• Stated problem
Do any lines in the data below contain "scene"? If so, copy every one of them.
BEGIN
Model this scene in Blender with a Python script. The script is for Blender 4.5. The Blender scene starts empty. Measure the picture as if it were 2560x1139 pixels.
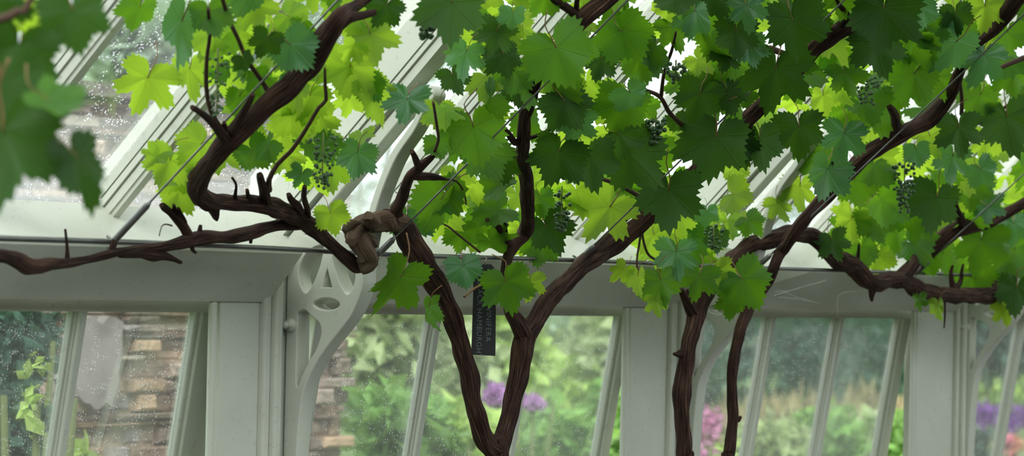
import bpy, bmesh, math, random
from mathutils import Vector, Matrix, noise
R_ = math.radians
rnd = random.Random(7)
S = bpy.context.scene
COL = S.collection
V = Vector

# ------------------------------------------------------------------ camera
FPX = 8000.0
SL = .87
th, ph, ro = R_(57.8747), R_(1.1282), R_(1.1746)
CF = V((math.sin(th)*math.cos(ph), math.cos(th)*math.cos(ph), math.sin(ph)))
_r0 = V((math.cos(th), -math.sin(th), 0)); _u0 = _r0.cross(CF)
CR = _r0*math.cos(ro) + _u0*math.sin(ro)
CU = -_r0*math.sin(ro) + _u0*math.cos(ro)
CC = V((0, -4.41403, 1.62))
def ray(u, v): return CF + CR*((u-1280)/FPX) - CU*((v-569.5)/FPX)
def at(u, v, Y):
    d = ray(u, v); return CC + d*((Y-CC.y)/d.y)
def atd(u, v, depth): return CC + ray(u, v)*depth
def surf(u, v, Yv, k):
    """point on the upright plane Y=Yv or, higher up, on the sloping plane z+SL*Y=k under the roof"""
    d = ray(u, v)
    a = CC + d*((Yv-CC.y)/d.y)
    b = CC + d*((k-CC.z-SL*CC.y)/(SL*d.y+d.z))
    return a if (a-CC).length < (b-CC).length else b
def depth(p): return (p-CC).dot(CF)
cam = bpy.data.cameras.new('camera'); co = bpy.data.objects.new('camera', cam); COL.objects.link(co)
co.matrix_world = Matrix(((CR.x, CU.x, -CF.x, CC.x), (CR.y, CU.y, -CF.y, CC.y), (CR.z, CU.z, -CF.z, CC.z), (0, 0, 0, 1)))
cam.sensor_width = 36; cam.sensor_fit = 'HORIZONTAL'; cam.lens = FPX/2560*36
cam.clip_start = .05; cam.clip_end = 400
cam.dof.use_dof = True; cam.dof.focus_distance = 7.7; cam.dof.aperture_fstop = 5.6
S.camera = co
S.view_settings.view_transform = 'Standard'; S.view_settings.look = 'None'
S.view_settings.gamma = 1; S.view_settings.exposure = 1.15
try: S.view_settings.use_curve_mapping = False
except Exception: pass
S.cycles.max_bounces = 7; S.cycles.diffuse_bounces = 3; S.cycles.glossy_bounces = 2; S.cycles.transmission_bounces = 4
S.cycles.use_adaptive_sampling = True; S.cycles.adaptive_threshold = .04; S.cycles.adaptive_min_samples = 16; S.cycles.caustics_reflective = False; S.cycles.caustics_refractive = False
S.cycles.transparent_max_bounces = 14; S.cycles.use_denoising = True

# ------------------------------------------------------------------ node helpers
class NT:
    def __init__(s, name, world=False):
        if world:
            s.m = bpy.data.worlds.new(name)
        else:
            s.m = bpy.data.materials.new(name)
        s.m.use_nodes = True; s.t = s.m.node_tree; s.t.nodes.clear()
        s.out = s.n('ShaderNodeOutputWorld' if world else 'ShaderNodeOutputMaterial')
    def n(s, typ, **kw):
        nd = s.t.nodes.new(typ)
        for k, v in kw.items():
            if k == 'ins':
                for i, x in v.items():
                    if isinstance(x, bpy.types.NodeSocket): s.t.links.new(x, nd.inputs[i])
                    else: nd.inputs[i].default_value = x
            else: setattr(nd, k, v)
        return nd
    def link(s, a, b): s.t.links.new(a, b)
    def math(s, op, a, b=0.0, c=None):
        d = {0: a, 1: b}
        if c is not None: d[2] = c
        return s.n('ShaderNodeMath', operation=op, ins=d).outputs[0]
    def mix(s, f, a, b):
        nd = s.n('ShaderNodeMix', data_type='RGBA')
        for i, x in ((0, f), (6, a), (7, b)):
            if isinstance(x, bpy.types.NodeSocket): s.link(x, nd.inputs[i])
            else: nd.inputs[i].default_value = x if i == 0 else (*x[:3], 1)
        return nd.outputs[2]
    def ramp(s, f, stops):
        nd = s.n('ShaderNodeValToRGB', ins={0: f}); e = nd.color_ramp.elements
        while len(e) < len(stops): e.new(.5)
        for i, (p, c) in enumerate(stops):
            e[i].position = p; e[i].color = (*c[:3], 1) if not isinstance(c, float) else (c, c, c, 1)
        return nd.outputs[0]
    def noise(s, vec, scale, detail=3, rough=.55):
        d = {'Scale': scale, 'Detail': detail, 'Roughness': rough}
        if vec is not None: d['Vector'] = vec
        return s.n('ShaderNodeTexNoise', ins=d).outputs[0]
    def bump(s, h, strength=.4, dist=.01):
        return s.n('ShaderNodeBump', ins={'Height': h, 'Strength': strength, 'Distance': dist}).outputs[0]
    def princ(s, col, rough=.5, spec=.4, normal=None, metal=0.0):
        d = {'Base Color': col if isinstance(col, bpy.types.NodeSocket) else (*col, 1), 'Roughness': rough, 'Specular IOR Level': spec, 'Metallic': metal}
        if normal is not None: d['Normal'] = normal
        return s.n('ShaderNodeBsdfPrincipled', ins=d).outputs[0]
    def done(s, sh): s.link(sh, s.out.inputs[0]); return s.m

def m_paint(name, col, rough=.42):
    t = NT(name); g = t.n('ShaderNodeNewGeometry').outputs['Position']
    n1 = t.noise(g, 3.0, 4); n2 = t.noise(g, 60.0, 2)
    c = t.mix(t.ramp(n1, [(.35, 0.0), (.7, 1.0)]), col, tuple(x*.88 for x in col))
    c = t.mix(t.ramp(n2, [(.62, 0.0), (.72, .35)]), c, tuple(x*.6 for x in col))
    return t.done(t.princ(c, rough, .4, t.bump(n2, .15, .002)))
PAINT = m_paint('pale_sage_paint', (.63, .65, .57))
PAINT_B = m_paint('bracket_paint', (.62, .64, .56))

def m_bark(name, dark, light):
    t = NT(name); uv = t.n('ShaderNodeUVMap').outputs[0]
    mp = t.n('ShaderNodeMapping', ins={0: uv, 3: (14.0, 5.0, 1.0)}).outputs[0]
    a = t.noise(mp, 1.6, 6, .65)
    mp2 = t.n('ShaderNodeMapping', ins={0: uv, 3: (40.0, 9.0, 1.0)}).outputs[0]
    b = t.noise(mp2, 1.5, 4, .6)
    g = t.n('ShaderNodeNewGeometry').outputs['Position']; c0 = t.noise(g, 9.0, 3)
    f = t.math('MULTIPLY', t.math('ADD', a, b), .5)
    col = t.ramp(f, [(.36, tuple(x*.4 for x in dark)), (.47, dark), (.56, tuple(x*.7+y*.3 for x, y in zip(dark, light))), (.66, light)])
    col = t.mix(t.ramp(c0, [(.5, 0.0), (.8, .5)]), col, tuple((x+y)*.5 for x, y in zip(dark, light)))
    return t.done(t.princ(col, .85, .2, t.bump(f, 1.0, .012)))
BARK = m_bark('vine_bark', (.025, .0095, .0065), (.24, .135, .095))
BARK2 = m_bark('burl_bark', (.12, .075, .05), (.34, .25, .18))
def m_flat(name, col, rough=.6, spec=.3, metal=0.0, var=.25, scale=20):
    t = NT(name); g = t.n('ShaderNodeNewGeometry').outputs['Position']; n1 = t.noise(g, scale, 3)
    c = t.mix(t.ramp(n1, [(.35, 0.0), (.7, 1.0)]), col, tuple(x*(1-var) for x in col))
    return t.done(t.princ(c, rough, spec, None, metal))
CANE = m_flat('brown_cane', (.075, .04, .025), .7)
SHOOT = m_flat('green_shoot', (.16, .22, .05), .5)
STALK = m_flat('pink_stalk', (.28, .16, .07), .5)
STEEL = m_flat('galvanised_steel', (.22, .22, .21), .42, .5, .75)
BERRY = m_flat('green_grape', (.045, .11, .03), .35, .5)
LABEL = m_flat('black_plastic', (.012, .013, .014), .45, .4)
WHITE = m_flat('white_engraving', (.15, .17, .18), .6)
FLOORM = m_flat('stone_floor', (.05, .046, .04), .8, var=.4, scale=2)
BRICK = m_flat('white_washed_wall', (.12, .115, .10), .85, var=.2, scale=5)
GRASS = m_flat('lawn_grass', (.12, .20, .05), .9, var=.5, scale=1.5)
WEB = m_flat('web_silk', (.8, .8, .76), .6)
PLAST = m_flat('lime_plaster', (.40, .36, .34), .9, var=.35, scale=8)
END
• Task response
Model this scene in Blender with a Python script. The script is for Blender 4.5. The Blender scene starts empty. Measure the picture as if it were 2560x1139 pixels.
S = bpy.context.scene